# Directive:
Write out the material exactly, without any of its pictures.

# Supplied material:
================

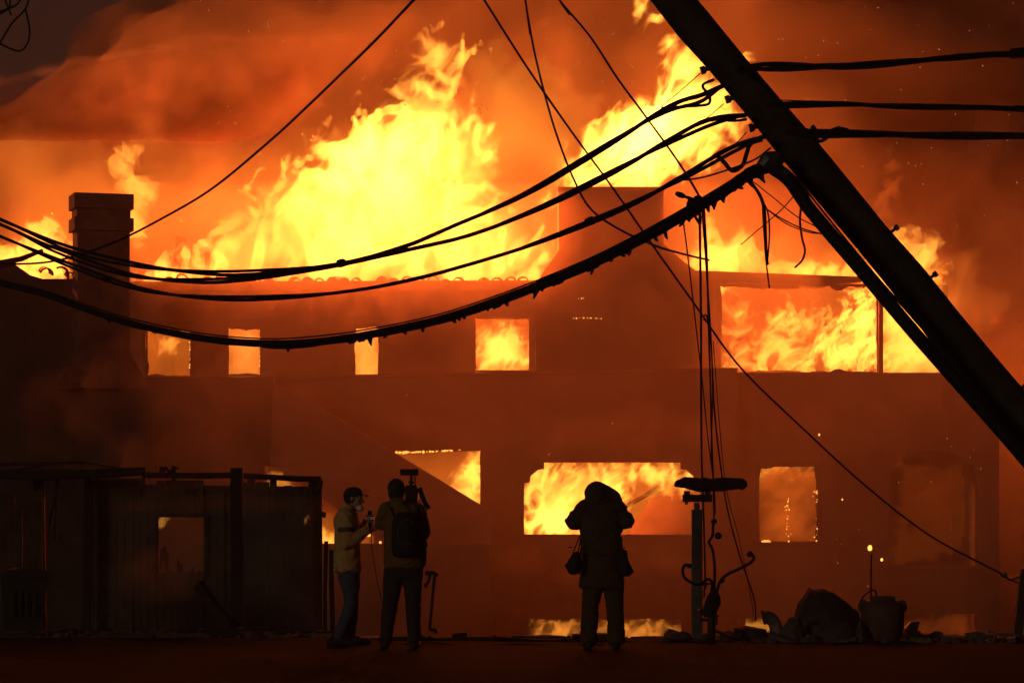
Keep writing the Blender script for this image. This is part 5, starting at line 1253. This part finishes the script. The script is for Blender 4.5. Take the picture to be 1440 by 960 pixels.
bd = MB(); p0 = sh[0].lerp(el[0], .42); p1 = sh[0].lerp(el[0], .6); f.part('sleeve_band', MB().tube([p0, p1], [.096, .095], 18), M_STRIPE, 'dark band with faded lettering round the upper sleeve')
t = MB()
for i in (0, 1): leg(t, [hip[i], kn_[i], ank[i] + Vector((0, 0, -.03))], [.107, .073, .057])
torso(t, [(A(491, 0).x, 0, A(0, z).z, .118, .16) for z in (815, 798)])
f.part('jeans', melt(t, 'jeans', .011, 3, .008, 10, 33), M_JEAN)
for i in (0, 1):
    b1 = MB(); boot(b1, ank[i] - Vector((.08, 0, ank[i].z)), ank[i] + Vector((.2, -.02, -ank[i].z)), ank[i] + Vector((0, 0, .02))); f.part('boot', melt(b1, 'boot', .009, 2), M_BOOT)
cpm = MB(); cpm.ball(at(0, -.008, .062), (.105, .088, .072), 20, Matrix.Rotation(0, 3, 'Z')); cpm.ball(at(0, -.02, .04), (.104, .09, .05), 16)
f.part('cap', melt(cpm, 'cap', .009, 2), M_CAP)
vz = MB(); bl = [at(x, y, z) for x, y, z in ((-.07, .07, .052), (-.055, .115, .05), (-.03, .15, .042), (0, .165, .036), (.03, .15, .042), (.055, .115, .05), (.07, .07, .052))]
vz.add([p + Vector((0, 0, .006)) for p in bl] + [p - Vector((0, 0, .006)) for p in bl], [tuple(range(7)), tuple(range(13, 6, -1))] + [(i, i+7, (i+1) % 7 + 7, (i+1) % 7) for i in range(7)])
f.part('cap_visor', vz, M_CAP, smooth=False)
f.part('dust_mask', melt(MB().ball(at(0, .075, -.098), (.045, .05, .042), 14).ball(at(0, .05, -.105), (.055, .04, .03), 12), 'dust_mask', .008, 2), M_WHITE, 'white dust mask pulled down under the chin')
# microphone with cube flag
mk = thing('microphone', 'hand microphone with white station cube held by the reporter', 'microphone', W_(A(521, 748, -.14)))
Q = lambda px, py, dy=0: A(px, py, dy - .14) - A(521, 748, -.14)
obj('handle', MB().tube([Q(521.5, 750), Q(521, 733)], [.015, .02], 12), M_BLACK, mk, True)
obj('head', MB().tube([Q(521, 724), Q(521, 722), Q(521, 719.5), Q(521, 718), Q(521, 717)], [.017, .024, .025, .018, .004], 14), M_BLACK, mk, True)
fx = (Q(515, 0).x, Q(527, 0).x); Dd = (fx[1] - fx[0]) / 2
obj('cube_flag', MB().box(fx[0], fx[1], -Dd, Dd, Q(0, 732.5).z, Q(0, 724.5).z), M_BLACK, mk)
obj('flag_band', MB().box(fx[0] - .003, fx[1] + .003, -Dd - .003, Dd + .003, Q(0, 730.3).z, Q(0, 726.2).z), M_FLAG, mk)
obj('flag_stripe', MB().box(fx[0] - .004, fx[1] + .004, -Dd - .004, Dd + .004, Q(0, 731.6).z, Q(0, 730.2).z), M_FLAGB, mk)
for (a, w) in ((516.6, 1.2), (518.6, 1.0), (520.4, 1.3)):
    obj('flag_mark', MB().box(Q(a, 0).x, Q(a + w, 0).x, -Dd - .006, -Dd - .003, Q(0, 729.6).z, Q(0, 727).z), M_BLACK, mk)
cable('microphone_cable', 'thin cable hanging from the microphone to the camera operator', [(521.5,750),(523,770),(527,795),(531,820),(537,845),(540,856)], 31.45, 30.9, 1, .0045, 0, group='thin camera cables')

================

# The completed task:
Keep writing the Blender script for this image. This is part 5, starting at line 1253. This part finishes the script. The script is for Blender 4.5. Take the picture to be 1440 by 960 pixels.
bd = MB(); p0 = sh[0].lerp(el[0], .42); p1 = sh[0].lerp(el[0], .6); f.part('sleeve_band', MB().tube([p0, p1], [.096, .095], 18), M_STRIPE, 'dark band with faded lettering round the upper sleeve')
t = MB()
for i in (0, 1): leg(t, [hip[i], kn_[i], ank[i] + Vector((0, 0, -.03))], [.107, .073, .057])
torso(t, [(A(491, 0).x, 0, A(0, z).z, .118, .16) for z in (815, 798)])
f.part('jeans', melt(t, 'jeans', .011, 3, .008, 10, 33), M_JEAN)
for i in (0, 1):
    b1 = MB(); boot(b1, ank[i] - Vector((.08, 0, ank[i].z)), ank[i] + Vector((.2, -.02, -ank[i].z)), ank[i] + Vector((0, 0, .02))); f.part('boot', melt(b1, 'boot', .009, 2), M_BOOT)
cpm = MB(); cpm.ball(at(0, -.008, .062), (.105, .088, .072), 20, Matrix.Rotation(0, 3, 'Z')); cpm.ball(at(0, -.02, .04), (.104, .09, .05), 16)
f.part('cap', melt(cpm, 'cap', .009, 2), M_CAP)
vz = MB(); bl = [at(x, y, z) for x, y, z in ((-.07, .07, .052), (-.055, .115, .05), (-.03, .15, .042), (0, .165, .036), (.03, .15, .042), (.055, .115, .05), (.07, .07, .052))]
vz.add([p + Vector((0, 0, .006)) for p in bl] + [p - Vector((0, 0, .006)) for p in bl], [tuple(range(7)), tuple(range(13, 6, -1))] + [(i, i+7, (i+1) % 7 + 7, (i+1) % 7) for i in range(7)])
f.part('cap_visor', vz, M_CAP, smooth=False)
f.part('dust_mask', melt(MB().ball(at(0, .075, -.098), (.045, .05, .042), 14).ball(at(0, .05, -.105), (.055, .04, .03), 12), 'dust_mask', .008, 2), M_WHITE, 'white dust mask pulled down under the chin')
# microphone with cube flag
mk = thing('microphone', 'hand microphone with white station cube held by the reporter', 'microphone', W_(A(521, 748, -.14)))
Q = lambda px, py, dy=0: A(px, py, dy - .14) - A(521, 748, -.14)
obj('handle', MB().tube([Q(521.5, 750), Q(521, 733)], [.015, .02], 12), M_BLACK, mk, True)
obj('head', MB().tube([Q(521, 724), Q(521, 722), Q(521, 719.5), Q(521, 718), Q(521, 717)], [.017, .024, .025, .018, .004], 14), M_BLACK, mk, True)
fx = (Q(515, 0).x, Q(527, 0).x); Dd = (fx[1] - fx[0]) / 2
obj('cube_flag', MB().box(fx[0], fx[1], -Dd, Dd, Q(0, 732.5).z, Q(0, 724.5).z), M_BLACK, mk)
obj('flag_band', MB().box(fx[0] - .003, fx[1] + .003, -Dd - .003, Dd + .003, Q(0, 730.3).z, Q(0, 726.2).z), M_FLAG, mk)
obj('flag_stripe', MB().box(fx[0] - .004, fx[1] + .004, -Dd - .004, Dd + .004, Q(0, 731.6).z, Q(0, 730.2).z), M_FLAGB, mk)
for (a, w) in ((516.6, 1.2), (518.6, 1.0), (520.4, 1.3)):
    obj('flag_mark', MB().box(Q(a, 0).x, Q(a + w, 0).x, -Dd - .006, -Dd - .003, Q(0, 729.6).z, Q(0, 727).z), M_BLACK, mk)
cable('microphone_cable', 'thin cable hanging from the microphone to the camera operator', [(521.5,750),(523,770),(527,795),(531,820),(537,845),(540,856)], 31.45, 30.9, 1, .0045, 0, group='thin camera cables')